- Exercise:
Repeat, please, only the lines from the top of the data down to the line with "tag(c3, 'blue wing"; include both of those lines.

- Recorded data:
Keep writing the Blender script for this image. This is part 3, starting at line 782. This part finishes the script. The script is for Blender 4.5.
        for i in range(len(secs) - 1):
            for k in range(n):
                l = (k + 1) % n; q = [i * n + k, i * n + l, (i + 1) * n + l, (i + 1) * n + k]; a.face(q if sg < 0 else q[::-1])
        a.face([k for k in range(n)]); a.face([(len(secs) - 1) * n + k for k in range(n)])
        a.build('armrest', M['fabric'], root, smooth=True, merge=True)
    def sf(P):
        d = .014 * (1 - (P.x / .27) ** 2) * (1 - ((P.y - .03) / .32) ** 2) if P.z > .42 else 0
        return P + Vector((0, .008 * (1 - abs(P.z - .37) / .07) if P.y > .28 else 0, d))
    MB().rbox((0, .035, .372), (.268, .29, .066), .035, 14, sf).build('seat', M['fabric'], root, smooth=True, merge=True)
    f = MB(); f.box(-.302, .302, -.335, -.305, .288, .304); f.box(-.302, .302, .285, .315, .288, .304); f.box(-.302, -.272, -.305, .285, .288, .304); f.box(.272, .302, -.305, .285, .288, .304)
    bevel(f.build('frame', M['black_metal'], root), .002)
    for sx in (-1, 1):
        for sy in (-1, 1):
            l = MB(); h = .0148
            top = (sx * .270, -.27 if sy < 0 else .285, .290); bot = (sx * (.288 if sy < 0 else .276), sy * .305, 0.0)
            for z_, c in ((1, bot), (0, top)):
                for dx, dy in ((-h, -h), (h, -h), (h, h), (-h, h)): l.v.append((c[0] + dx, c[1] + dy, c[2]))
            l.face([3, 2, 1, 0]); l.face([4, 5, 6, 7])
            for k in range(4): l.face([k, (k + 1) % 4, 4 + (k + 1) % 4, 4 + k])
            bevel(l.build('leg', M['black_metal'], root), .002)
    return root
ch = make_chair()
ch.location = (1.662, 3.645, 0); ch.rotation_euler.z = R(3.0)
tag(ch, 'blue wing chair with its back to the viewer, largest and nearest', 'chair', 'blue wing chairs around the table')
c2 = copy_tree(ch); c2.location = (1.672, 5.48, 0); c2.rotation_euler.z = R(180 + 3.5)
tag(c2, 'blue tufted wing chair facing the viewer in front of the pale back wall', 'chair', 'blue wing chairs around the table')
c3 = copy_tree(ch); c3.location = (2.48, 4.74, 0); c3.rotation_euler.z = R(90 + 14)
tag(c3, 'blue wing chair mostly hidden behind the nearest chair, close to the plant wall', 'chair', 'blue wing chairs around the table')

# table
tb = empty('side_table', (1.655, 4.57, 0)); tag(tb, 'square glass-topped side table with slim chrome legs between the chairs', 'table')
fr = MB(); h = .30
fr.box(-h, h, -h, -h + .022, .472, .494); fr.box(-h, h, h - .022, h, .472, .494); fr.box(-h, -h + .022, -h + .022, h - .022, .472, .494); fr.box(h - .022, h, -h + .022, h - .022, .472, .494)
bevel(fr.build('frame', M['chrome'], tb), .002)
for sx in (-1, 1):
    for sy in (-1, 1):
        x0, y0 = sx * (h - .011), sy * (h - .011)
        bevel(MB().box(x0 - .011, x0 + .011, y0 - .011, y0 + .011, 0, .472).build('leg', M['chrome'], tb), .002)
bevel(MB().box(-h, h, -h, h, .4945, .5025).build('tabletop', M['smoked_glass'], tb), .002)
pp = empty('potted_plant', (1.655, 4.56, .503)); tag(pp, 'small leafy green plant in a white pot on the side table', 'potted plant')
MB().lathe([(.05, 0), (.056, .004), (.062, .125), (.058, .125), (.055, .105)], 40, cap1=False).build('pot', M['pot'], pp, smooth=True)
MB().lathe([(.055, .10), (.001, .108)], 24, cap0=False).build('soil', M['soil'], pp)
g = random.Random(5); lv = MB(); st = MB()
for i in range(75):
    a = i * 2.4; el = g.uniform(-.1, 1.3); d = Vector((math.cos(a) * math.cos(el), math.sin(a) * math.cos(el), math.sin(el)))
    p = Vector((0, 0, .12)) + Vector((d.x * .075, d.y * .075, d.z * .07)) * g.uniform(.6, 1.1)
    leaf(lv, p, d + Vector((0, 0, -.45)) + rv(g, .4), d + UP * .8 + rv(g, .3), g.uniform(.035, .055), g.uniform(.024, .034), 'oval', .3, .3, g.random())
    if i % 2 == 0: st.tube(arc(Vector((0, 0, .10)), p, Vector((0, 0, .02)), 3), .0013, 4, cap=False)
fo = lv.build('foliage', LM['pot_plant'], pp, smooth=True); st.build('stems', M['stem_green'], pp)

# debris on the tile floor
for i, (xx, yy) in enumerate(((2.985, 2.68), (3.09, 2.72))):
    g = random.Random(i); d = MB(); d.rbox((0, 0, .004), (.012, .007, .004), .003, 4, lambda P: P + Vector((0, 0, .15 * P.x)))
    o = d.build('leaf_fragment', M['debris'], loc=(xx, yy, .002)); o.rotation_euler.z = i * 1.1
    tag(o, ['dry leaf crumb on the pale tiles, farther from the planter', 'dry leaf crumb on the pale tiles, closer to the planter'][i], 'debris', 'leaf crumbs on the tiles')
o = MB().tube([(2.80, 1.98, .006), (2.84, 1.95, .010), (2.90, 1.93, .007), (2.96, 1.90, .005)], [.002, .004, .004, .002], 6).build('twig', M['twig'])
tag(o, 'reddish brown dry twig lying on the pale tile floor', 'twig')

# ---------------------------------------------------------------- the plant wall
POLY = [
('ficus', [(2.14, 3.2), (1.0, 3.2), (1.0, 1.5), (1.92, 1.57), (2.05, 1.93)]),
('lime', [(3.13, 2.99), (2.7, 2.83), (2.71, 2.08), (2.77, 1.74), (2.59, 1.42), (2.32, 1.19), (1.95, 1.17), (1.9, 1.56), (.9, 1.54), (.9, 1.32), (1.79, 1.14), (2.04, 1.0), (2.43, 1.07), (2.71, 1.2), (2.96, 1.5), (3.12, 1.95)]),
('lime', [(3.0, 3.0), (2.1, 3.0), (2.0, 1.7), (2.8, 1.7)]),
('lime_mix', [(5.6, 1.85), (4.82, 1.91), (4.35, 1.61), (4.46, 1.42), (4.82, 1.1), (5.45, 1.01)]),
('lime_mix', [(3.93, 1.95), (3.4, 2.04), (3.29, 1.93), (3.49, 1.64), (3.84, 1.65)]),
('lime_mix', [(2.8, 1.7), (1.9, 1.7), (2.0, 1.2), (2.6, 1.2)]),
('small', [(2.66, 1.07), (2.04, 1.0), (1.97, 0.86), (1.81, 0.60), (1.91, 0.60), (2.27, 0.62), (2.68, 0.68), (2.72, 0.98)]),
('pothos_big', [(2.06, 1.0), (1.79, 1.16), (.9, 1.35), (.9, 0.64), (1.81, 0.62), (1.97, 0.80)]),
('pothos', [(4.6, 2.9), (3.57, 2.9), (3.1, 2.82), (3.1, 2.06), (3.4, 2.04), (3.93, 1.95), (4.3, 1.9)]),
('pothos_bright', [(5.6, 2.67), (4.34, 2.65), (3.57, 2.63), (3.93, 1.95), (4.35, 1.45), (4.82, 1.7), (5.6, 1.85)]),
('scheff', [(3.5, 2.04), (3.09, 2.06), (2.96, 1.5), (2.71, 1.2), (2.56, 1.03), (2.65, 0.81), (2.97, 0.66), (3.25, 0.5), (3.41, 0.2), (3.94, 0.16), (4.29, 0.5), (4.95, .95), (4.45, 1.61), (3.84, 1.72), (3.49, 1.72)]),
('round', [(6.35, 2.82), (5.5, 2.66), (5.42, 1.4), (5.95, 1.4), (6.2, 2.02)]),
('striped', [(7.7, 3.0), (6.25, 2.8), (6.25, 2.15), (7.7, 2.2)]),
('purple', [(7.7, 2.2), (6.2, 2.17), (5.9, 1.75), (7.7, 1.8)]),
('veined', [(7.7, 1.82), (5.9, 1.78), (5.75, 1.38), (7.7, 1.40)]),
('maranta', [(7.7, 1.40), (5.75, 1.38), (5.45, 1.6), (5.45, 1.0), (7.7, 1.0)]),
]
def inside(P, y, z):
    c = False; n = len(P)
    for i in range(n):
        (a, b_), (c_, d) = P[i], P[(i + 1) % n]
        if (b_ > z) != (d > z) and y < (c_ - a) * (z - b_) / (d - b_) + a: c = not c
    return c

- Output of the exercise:
Keep writing the Blender script for this image. This is part 3, starting at line 782. This part finishes the script. The script is for Blender 4.5.
        for i in range(len(secs) - 1):
            for k in range(n):
                l = (k + 1) % n; q = [i * n + k, i * n + l, (i + 1) * n + l, (i + 1) * n + k]; a.face(q if sg < 0 else q[::-1])
        a.face([k for k in range(n)]); a.face([(len(secs) - 1) * n + k for k in range(n)])
        a.build('armrest', M['fabric'], root, smooth=True, merge=True)
    def sf(P):
        d = .014 * (1 - (P.x / .27) ** 2) * (1 - ((P.y - .03) / .32) ** 2) if P.z > .42 else 0
        return P + Vector((0, .008 * (1 - abs(P.z - .37) / .07) if P.y > .28 else 0, d))
    MB().rbox((0, .035, .372), (.268, .29, .066), .035, 14, sf).build('seat', M['fabric'], root, smooth=True, merge=True)
    f = MB(); f.box(-.302, .302, -.335, -.305, .288, .304); f.box(-.302, .302, .285, .315, .288, .304); f.box(-.302, -.272, -.305, .285, .288, .304); f.box(.272, .302, -.305, .285, .288, .304)
    bevel(f.build('frame', M['black_metal'], root), .002)
    for sx in (-1, 1):
        for sy in (-1, 1):
            l = MB(); h = .0148
            top = (sx * .270, -.27 if sy < 0 else .285, .290); bot = (sx * (.288 if sy < 0 else .276), sy * .305, 0.0)
            for z_, c in ((1, bot), (0, top)):
                for dx, dy in ((-h, -h), (h, -h), (h, h), (-h, h)): l.v.append((c[0] + dx, c[1] + dy, c[2]))
            l.face([3, 2, 1, 0]); l.face([4, 5, 6, 7])
            for k in range(4): l.face([k, (k + 1) % 4, 4 + (k + 1) % 4, 4 + k])
            bevel(l.build('leg', M['black_metal'], root), .002)
    return root
ch = make_chair()
ch.location = (1.662, 3.645, 0); ch.rotation_euler.z = R(3.0)
tag(ch, 'blue wing chair with its back to the viewer, largest and nearest', 'chair', 'blue wing chairs around the table')
c2 = copy_tree(ch); c2.location = (1.672, 5.48, 0); c2.rotation_euler.z = R(180 + 3.5)
tag(c2, 'blue tufted wing chair facing the viewer in front of the pale back wall', 'chair', 'blue wing chairs around the table')
c3 = copy_tree(ch); c3.location = (2.48, 4.74, 0); c3.rotation_euler.z = R(90 + 14)
tag(c3, 'blue wing chair mostly hidden behind the nearest chair, close to the plant wall', 'chair', 'blue wing chairs around the table')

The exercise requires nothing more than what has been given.